## DIRECTIONS FOR THIS TASK
Quote the whole listing verbatim.

◆ ◆ ◆

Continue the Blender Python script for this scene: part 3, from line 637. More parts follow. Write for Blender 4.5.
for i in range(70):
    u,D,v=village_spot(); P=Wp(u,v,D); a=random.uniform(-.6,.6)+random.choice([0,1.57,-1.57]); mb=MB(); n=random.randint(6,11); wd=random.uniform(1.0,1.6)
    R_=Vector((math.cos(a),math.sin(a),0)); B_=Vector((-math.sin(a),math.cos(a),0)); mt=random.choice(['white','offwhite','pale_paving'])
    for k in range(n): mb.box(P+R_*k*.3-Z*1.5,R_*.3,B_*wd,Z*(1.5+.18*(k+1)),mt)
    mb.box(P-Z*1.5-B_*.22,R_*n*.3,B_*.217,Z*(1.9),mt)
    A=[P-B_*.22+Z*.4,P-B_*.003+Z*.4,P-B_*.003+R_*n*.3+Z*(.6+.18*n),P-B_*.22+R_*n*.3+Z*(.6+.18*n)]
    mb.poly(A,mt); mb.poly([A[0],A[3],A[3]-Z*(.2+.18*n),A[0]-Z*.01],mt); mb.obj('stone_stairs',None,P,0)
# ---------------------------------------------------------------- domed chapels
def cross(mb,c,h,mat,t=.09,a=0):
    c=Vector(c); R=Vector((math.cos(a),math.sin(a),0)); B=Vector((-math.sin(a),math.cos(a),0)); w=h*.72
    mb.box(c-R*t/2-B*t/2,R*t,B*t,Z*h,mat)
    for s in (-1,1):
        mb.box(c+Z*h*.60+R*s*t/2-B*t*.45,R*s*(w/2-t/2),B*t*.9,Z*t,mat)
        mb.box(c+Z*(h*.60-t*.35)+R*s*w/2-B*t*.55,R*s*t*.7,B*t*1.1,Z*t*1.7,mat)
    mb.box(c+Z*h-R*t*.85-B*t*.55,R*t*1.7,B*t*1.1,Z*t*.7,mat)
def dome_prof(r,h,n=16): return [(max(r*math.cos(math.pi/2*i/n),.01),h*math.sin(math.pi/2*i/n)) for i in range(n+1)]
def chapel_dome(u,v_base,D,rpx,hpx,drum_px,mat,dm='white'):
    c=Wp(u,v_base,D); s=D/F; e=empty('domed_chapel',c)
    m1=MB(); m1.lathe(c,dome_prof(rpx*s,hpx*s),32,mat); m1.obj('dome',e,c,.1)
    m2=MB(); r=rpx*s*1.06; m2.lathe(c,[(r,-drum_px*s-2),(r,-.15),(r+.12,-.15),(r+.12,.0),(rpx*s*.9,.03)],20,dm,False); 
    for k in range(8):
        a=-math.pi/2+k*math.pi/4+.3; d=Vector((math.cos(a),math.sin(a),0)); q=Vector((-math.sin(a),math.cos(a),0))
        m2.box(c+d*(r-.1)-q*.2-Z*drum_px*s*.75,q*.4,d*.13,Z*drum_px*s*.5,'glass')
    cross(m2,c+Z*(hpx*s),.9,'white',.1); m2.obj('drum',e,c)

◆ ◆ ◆

## SOLVED EXERCISE
Continue the Blender Python script for this scene: part 3, from line 637. More parts follow. Write for Blender 4.5.
for i in range(70):
    u,D,v=village_spot(); P=Wp(u,v,D); a=random.uniform(-.6,.6)+random.choice([0,1.57,-1.57]); mb=MB(); n=random.randint(6,11); wd=random.uniform(1.0,1.6)
    R_=Vector((math.cos(a),math.sin(a),0)); B_=Vector((-math.sin(a),math.cos(a),0)); mt=random.choice(['white','offwhite','pale_paving'])
    for k in range(n): mb.box(P+R_*k*.3-Z*1.5,R_*.3,B_*wd,Z*(1.5+.18*(k+1)),mt)
    mb.box(P-Z*1.5-B_*.22,R_*n*.3,B_*.217,Z*(1.9),mt)
    A=[P-B_*.22+Z*.4,P-B_*.003+Z*.4,P-B_*.003+R_*n*.3+Z*(.6+.18*n),P-B_*.22+R_*n*.3+Z*(.6+.18*n)]
    mb.poly(A,mt); mb.poly([A[0],A[3],A[3]-Z*(.2+.18*n),A[0]-Z*.01],mt); mb.obj('stone_stairs',None,P,0)
# ---------------------------------------------------------------- domed chapels
def cross(mb,c,h,mat,t=.09,a=0):
    c=Vector(c); R=Vector((math.cos(a),math.sin(a),0)); B=Vector((-math.sin(a),math.cos(a),0)); w=h*.72
    mb.box(c-R*t/2-B*t/2,R*t,B*t,Z*h,mat)
    for s in (-1,1):
        mb.box(c+Z*h*.60+R*s*t/2-B*t*.45,R*s*(w/2-t/2),B*t*.9,Z*t,mat)
        mb.box(c+Z*(h*.60-t*.35)+R*s*w/2-B*t*.55,R*s*t*.7,B*t*1.1,Z*t*1.7,mat)
    mb.box(c+Z*h-R*t*.85-B*t*.55,R*t*1.7,B*t*1.1,Z*t*.7,mat)
def dome_prof(r,h,n=16): return [(max(r*math.cos(math.pi/2*i/n),.01),h*math.sin(math.pi/2*i/n)) for i in range(n+1)]
def chapel_dome(u,v_base,D,rpx,hpx,drum_px,mat,dm='white'):
    c=Wp(u,v_base,D); s=D/F; e=empty('domed_chapel',c)
    m1=MB(); m1.lathe(c,dome_prof(rpx*s,hpx*s),32,mat); m1.obj('dome',e,c,.1)
    m2=MB(); r=rpx*s*1.06; m2.lathe(c,[(r,-drum_px*s-2),(r,-.15),(r+.12,-.15),(r+.12,.0),(rpx*s*.9,.03)],20,dm,False); 
    for k in range(8):
        a=-math.pi/2+k*math.pi/4+.3; d=Vector((math.cos(a),math.sin(a),0)); q=Vector((-math.sin(a),math.cos(a),0))
        m2.box(c+d*(r-.1)-q*.2-Z*drum_px*s*.75,q*.4,d*.13,Z*drum_px*s*.5,'glass')
    cross(m2,c+Z*(hpx*s),.9,'white',.1); m2.obj('drum',e,c)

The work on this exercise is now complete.